Notre Dame Football Playoff Outlook: By the Numbers
By Paul Walsh
Lately, Notre Dame Football has found itself in the College Football conversation. Let’s take a look at the numbers involving Notre Dame’s playoff outlook.
Seth Walder from ESPN Analytics released a new metric for predicting the four teams who will make the College Football Playoff: The Playoff Predictor.
In short, ESPN Analytics isolated five factors that they believe offer the best indication of the teams that will make the College Football Playoff. Those factors are:
- Strength of Record
- FPI
- Number of Losses
- Conference Championships
- Independent Status
You can read more about the algorithms used by ESPN Analytics in the link above. But the end result of their number-crunching was that Notre Dame has a 42% chance of making the College Football Playoff this year. That is good enough for the four seed according to ESPN, the Irish only behind Clemson (67%), Alabama (47%), and Georgia (46%).
I really have no interest in diving into the formulas utilized to come up with these numbers. Heck, I am not even interested in discussing whether 42% is overvaluing or undervaluing the Fighting Irish. But I am interested in talking about how little these metrics and numbers in front of team names often mean at the end of a season.
Obviously, the metrics matter so far as the playoff committee using them to vote on who is in and who is out. The committee needs something to help guide their choices after all. This happens, ultimately, at the end of the season. However, the season has not even started yet and here we are talking about a team’s chances to make a playoff that will be played in January 2019.
The problem is that these numbers change almost daily once the season begins. And oftentimes, these numbers change because of elements that are out of the hands of both the analytics people and the teams that are playing. The thing that a team has the most control over (and you can argue this too somehow I’m sure) is winning games. A team has their schedule in front of them. If they win 12 games, they are more than likely in. But again, this is more than likely.
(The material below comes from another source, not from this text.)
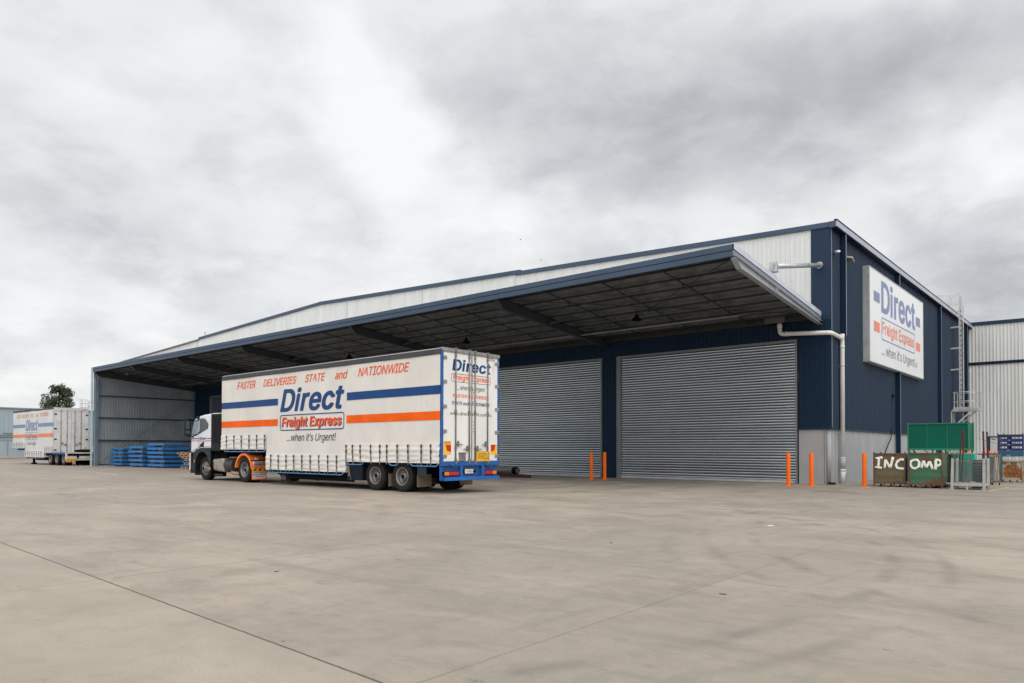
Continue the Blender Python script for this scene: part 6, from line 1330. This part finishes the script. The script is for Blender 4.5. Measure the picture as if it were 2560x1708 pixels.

Remember the heated debates flying around last year about an undefeated Wisconsin team potentially not making the playoff? If this scenario did indeed play out, it would be a prime example of a team that did all it could do meanwhile getting blockaded by all things out of the team’s control, things like their opponent’s strength of record and the average FPI of their opponents. When there very possibly could have been an undefeated team left out of the playoff altogether at the end of last season, how can we justify buying into metrics that are telling us what teams will most likely get into the playoff before the season starts?
Look at rankings, for example. Notre Dame came in unranked in 2012 and eventually came into the BCS Championship game as the #1 in the country. In 2016, Notre Dame had a preseason ranking of #10 and ended with a 4-8 record. It goes without saying they ended that season unranked.
It is undeniable, however, that these early rankings and metrics do indeed drive a narrative throughout the course of the season. And as the performance of teams start to square with the prophecies laid out for them in these preseason numbers, the teams seem to gain even more traction with both the media and the playoff committee.
Look, I am not saying that a team can’t end up being right where a computer or a human committee said they should be by the end of a season. I am just saying that when that does happen, it is more about being lucky than those number-crunchers being good. There is way too much that happens in 12 or more games of a team’s football season to have me buying into rankings or predictions now.
I am always first in favor of the eye test. You do not need preseason metrics to see that Alabama and Clemson have a good shot of getting to the playoff. You just need decent vision.
Are rankings and predictions fun? Absolutely. Do they create hype? Undoubtedly. But these preseason rankings can never account for a Notre Dame loss to South Florida. Or Tulsa, Northwestern, Navy, or Duke, just to name a few.